TASK REQUIREMENTS :: All lines in which the word "lights" occurs are to be extracted.

START INFORMATION SUPPLIED

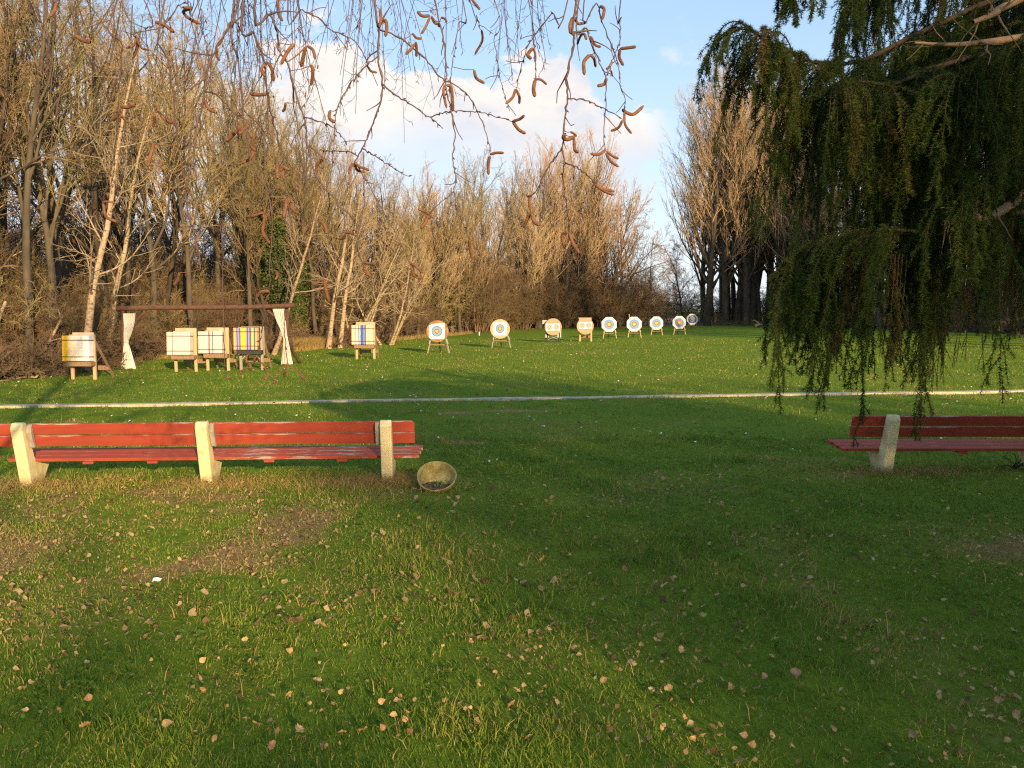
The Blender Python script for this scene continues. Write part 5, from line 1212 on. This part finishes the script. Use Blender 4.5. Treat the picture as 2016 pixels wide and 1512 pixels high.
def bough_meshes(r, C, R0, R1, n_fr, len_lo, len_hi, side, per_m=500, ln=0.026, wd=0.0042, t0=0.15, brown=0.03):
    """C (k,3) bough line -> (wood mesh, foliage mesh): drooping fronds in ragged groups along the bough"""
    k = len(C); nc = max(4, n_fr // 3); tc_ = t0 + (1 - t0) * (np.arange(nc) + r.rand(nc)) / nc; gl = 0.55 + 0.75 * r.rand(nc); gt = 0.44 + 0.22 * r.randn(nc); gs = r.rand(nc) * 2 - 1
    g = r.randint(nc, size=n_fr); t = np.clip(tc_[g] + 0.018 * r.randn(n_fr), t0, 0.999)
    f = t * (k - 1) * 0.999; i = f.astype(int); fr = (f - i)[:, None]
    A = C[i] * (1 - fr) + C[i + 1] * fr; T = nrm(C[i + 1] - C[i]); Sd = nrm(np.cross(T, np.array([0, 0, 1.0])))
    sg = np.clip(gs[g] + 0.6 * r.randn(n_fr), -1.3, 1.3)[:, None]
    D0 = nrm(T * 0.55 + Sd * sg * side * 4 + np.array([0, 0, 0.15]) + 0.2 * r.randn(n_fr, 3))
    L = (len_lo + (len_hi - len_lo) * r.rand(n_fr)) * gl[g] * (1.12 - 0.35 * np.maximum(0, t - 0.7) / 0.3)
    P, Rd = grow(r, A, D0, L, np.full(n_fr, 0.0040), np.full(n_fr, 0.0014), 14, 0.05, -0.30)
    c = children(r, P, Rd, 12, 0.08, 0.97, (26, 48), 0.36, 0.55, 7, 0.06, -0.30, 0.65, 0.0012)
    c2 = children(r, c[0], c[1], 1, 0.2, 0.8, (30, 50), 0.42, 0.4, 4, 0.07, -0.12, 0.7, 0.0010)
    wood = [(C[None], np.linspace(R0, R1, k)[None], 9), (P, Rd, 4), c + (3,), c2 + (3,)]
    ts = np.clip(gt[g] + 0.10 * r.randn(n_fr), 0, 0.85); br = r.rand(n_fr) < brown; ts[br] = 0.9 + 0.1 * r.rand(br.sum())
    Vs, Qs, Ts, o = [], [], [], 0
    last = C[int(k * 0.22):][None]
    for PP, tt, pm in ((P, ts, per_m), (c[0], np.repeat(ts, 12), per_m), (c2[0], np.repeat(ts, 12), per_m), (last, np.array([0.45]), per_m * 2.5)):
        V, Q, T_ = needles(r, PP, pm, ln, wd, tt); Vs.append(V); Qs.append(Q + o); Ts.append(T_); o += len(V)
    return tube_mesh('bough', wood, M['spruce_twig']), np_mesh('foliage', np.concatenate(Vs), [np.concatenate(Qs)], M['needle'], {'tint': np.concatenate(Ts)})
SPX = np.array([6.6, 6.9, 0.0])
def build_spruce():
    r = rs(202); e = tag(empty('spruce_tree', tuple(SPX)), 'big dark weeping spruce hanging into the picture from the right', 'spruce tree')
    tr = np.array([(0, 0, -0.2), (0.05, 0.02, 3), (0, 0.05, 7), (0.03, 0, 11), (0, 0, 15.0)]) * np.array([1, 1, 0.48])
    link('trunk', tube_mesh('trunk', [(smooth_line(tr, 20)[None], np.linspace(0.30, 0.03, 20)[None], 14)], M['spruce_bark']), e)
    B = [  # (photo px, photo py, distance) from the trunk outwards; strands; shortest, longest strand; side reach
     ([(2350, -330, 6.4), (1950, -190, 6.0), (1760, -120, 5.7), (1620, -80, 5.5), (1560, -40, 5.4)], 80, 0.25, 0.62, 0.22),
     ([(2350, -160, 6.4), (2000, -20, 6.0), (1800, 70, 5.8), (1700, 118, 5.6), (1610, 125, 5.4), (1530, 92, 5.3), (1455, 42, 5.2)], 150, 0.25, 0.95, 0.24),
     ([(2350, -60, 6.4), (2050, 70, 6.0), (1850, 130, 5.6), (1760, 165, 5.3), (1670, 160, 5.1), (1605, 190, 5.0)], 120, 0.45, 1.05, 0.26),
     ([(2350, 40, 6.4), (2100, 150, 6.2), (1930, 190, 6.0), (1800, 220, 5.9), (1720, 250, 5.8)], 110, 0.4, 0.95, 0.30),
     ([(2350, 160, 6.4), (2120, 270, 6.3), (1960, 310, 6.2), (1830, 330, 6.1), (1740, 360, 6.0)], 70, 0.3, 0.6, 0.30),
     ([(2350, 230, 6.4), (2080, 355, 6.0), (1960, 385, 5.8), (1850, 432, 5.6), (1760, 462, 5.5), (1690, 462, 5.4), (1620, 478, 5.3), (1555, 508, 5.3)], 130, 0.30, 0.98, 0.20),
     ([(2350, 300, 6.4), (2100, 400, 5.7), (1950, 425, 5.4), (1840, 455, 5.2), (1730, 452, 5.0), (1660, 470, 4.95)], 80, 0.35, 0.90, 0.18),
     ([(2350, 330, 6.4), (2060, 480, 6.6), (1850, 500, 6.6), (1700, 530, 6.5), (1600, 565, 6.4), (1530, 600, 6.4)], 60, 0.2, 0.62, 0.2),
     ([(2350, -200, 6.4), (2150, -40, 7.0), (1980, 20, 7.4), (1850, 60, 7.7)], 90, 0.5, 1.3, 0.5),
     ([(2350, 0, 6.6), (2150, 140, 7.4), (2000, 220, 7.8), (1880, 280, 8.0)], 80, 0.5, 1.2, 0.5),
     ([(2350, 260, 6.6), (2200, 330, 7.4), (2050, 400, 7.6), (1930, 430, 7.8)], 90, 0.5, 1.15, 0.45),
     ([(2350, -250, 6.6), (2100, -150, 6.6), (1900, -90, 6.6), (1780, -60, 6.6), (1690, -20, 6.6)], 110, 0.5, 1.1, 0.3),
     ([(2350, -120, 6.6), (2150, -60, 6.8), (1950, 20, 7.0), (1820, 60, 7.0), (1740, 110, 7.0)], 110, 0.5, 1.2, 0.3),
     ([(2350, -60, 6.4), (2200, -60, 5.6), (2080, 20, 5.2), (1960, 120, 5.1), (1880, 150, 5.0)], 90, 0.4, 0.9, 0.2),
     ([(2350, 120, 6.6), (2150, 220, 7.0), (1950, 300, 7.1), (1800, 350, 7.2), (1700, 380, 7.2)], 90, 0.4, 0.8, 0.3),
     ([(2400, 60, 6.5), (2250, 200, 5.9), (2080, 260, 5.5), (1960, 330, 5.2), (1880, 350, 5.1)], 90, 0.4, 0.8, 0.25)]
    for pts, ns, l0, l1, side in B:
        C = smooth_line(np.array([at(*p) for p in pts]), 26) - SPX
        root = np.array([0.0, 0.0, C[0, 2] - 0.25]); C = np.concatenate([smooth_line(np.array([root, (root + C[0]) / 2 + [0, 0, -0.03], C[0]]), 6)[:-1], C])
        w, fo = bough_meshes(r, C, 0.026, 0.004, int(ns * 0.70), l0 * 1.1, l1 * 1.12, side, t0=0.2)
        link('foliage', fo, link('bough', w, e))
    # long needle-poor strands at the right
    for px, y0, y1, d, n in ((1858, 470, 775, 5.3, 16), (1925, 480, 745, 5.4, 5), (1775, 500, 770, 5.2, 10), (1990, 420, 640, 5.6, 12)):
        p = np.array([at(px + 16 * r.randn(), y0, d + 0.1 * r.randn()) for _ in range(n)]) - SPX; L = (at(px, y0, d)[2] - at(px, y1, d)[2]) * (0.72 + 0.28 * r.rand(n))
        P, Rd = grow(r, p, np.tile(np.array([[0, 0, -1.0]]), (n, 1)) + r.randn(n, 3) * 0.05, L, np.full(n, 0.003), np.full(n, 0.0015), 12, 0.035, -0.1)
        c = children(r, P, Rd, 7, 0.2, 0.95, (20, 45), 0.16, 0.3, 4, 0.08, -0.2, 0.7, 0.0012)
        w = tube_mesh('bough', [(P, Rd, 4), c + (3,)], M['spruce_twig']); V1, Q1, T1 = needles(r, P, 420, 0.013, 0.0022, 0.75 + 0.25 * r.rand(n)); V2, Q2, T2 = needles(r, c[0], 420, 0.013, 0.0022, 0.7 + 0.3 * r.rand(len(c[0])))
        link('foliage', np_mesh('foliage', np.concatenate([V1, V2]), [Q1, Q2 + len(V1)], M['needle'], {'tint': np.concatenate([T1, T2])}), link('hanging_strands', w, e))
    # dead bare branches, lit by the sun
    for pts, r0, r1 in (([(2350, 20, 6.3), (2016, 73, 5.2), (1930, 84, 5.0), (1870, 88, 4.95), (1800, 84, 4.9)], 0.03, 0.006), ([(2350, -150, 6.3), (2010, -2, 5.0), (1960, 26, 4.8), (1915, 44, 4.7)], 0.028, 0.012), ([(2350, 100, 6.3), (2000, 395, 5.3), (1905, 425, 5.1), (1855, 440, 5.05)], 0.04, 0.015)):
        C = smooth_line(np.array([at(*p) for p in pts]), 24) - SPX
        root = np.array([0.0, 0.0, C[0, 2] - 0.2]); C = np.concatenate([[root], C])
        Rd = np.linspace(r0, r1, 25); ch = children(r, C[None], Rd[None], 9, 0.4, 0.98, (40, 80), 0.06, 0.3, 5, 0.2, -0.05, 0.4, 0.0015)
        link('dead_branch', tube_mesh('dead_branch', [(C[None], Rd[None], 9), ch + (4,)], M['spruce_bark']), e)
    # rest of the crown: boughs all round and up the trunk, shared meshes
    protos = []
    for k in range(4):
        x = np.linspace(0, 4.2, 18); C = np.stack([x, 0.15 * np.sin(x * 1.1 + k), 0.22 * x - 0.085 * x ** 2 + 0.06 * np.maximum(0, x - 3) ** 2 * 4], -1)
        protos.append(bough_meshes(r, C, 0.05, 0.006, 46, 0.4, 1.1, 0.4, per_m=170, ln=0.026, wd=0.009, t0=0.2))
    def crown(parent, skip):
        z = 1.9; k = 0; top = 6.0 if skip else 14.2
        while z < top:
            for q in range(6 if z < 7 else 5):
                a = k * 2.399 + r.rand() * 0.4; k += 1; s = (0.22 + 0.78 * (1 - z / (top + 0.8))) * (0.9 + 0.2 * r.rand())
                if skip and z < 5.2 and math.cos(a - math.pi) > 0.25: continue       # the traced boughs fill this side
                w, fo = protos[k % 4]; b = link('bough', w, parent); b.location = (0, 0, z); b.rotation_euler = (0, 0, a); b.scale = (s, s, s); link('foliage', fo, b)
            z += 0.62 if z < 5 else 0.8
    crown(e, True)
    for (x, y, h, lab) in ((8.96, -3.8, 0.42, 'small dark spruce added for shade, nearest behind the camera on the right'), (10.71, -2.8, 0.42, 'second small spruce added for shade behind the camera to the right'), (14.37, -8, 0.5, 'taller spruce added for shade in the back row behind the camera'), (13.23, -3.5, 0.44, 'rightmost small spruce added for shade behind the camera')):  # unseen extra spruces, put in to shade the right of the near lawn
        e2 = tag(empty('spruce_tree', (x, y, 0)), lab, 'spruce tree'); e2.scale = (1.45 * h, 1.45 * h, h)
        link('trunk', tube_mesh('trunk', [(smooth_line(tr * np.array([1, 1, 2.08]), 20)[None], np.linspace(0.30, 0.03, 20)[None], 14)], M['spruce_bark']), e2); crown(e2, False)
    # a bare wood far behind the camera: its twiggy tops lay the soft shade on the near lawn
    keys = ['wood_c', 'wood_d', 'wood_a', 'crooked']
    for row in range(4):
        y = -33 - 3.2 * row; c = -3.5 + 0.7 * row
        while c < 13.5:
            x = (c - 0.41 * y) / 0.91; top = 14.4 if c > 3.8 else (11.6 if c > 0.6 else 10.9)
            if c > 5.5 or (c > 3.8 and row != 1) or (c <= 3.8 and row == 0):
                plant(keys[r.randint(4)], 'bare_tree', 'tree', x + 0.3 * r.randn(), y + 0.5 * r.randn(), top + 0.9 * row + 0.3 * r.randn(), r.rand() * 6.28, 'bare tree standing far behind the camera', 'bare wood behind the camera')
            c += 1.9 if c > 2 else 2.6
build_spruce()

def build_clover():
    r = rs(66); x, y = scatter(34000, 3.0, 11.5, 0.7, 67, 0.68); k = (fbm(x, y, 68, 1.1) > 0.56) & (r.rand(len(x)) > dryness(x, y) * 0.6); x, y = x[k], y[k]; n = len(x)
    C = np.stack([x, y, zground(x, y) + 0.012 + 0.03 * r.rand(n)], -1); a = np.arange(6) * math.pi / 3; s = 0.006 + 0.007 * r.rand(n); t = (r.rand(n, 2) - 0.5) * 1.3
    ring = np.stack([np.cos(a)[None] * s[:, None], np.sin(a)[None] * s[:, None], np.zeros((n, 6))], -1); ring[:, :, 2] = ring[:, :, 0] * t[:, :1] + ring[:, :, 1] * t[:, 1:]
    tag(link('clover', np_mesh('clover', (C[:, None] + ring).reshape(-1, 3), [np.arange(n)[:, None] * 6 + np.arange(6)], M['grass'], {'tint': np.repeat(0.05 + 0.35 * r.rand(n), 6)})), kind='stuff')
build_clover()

END INFORMATION SUPPLIED
START INFORMATION SUPPLIED

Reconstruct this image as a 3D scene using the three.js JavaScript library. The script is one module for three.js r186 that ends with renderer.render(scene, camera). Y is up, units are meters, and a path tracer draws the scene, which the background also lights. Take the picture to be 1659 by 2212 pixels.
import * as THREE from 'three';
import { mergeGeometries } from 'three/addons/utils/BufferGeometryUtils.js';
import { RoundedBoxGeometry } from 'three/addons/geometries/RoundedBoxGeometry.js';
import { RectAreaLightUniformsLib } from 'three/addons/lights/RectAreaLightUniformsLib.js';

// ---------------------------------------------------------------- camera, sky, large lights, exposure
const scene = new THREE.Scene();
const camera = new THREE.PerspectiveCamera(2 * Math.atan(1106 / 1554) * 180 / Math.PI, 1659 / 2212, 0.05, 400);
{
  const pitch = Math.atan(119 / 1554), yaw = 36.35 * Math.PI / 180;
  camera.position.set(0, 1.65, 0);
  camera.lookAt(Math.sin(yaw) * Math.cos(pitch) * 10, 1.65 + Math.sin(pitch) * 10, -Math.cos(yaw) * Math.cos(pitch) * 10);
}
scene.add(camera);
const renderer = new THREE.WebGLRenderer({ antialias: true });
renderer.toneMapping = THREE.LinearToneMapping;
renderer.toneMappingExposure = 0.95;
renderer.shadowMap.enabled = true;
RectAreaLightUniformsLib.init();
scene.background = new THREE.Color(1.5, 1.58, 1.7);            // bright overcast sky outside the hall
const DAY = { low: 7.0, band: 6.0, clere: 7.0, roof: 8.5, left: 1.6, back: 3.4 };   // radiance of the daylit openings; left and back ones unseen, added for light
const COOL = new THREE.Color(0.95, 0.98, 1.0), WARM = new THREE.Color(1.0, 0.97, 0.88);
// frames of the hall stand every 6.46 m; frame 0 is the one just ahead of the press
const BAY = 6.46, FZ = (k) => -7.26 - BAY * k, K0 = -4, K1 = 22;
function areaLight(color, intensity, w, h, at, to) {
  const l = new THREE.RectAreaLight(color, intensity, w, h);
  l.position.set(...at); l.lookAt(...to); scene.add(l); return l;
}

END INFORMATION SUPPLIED

RIGHT ANSWER ::
Reconstruct this image as a 3D scene using the three.js JavaScript library. The script is one module for three.js r186 that ends with renderer.render(scene, camera). Y is up, units are meters, and a path tracer draws the scene, which the background also lights. Take the picture to be 1659 by 2212 pixels.
import { RectAreaLightUniformsLib } from 'three/addons/lights/RectAreaLightUniformsLib.js';
// ---------------------------------------------------------------- camera, sky, large lights, exposure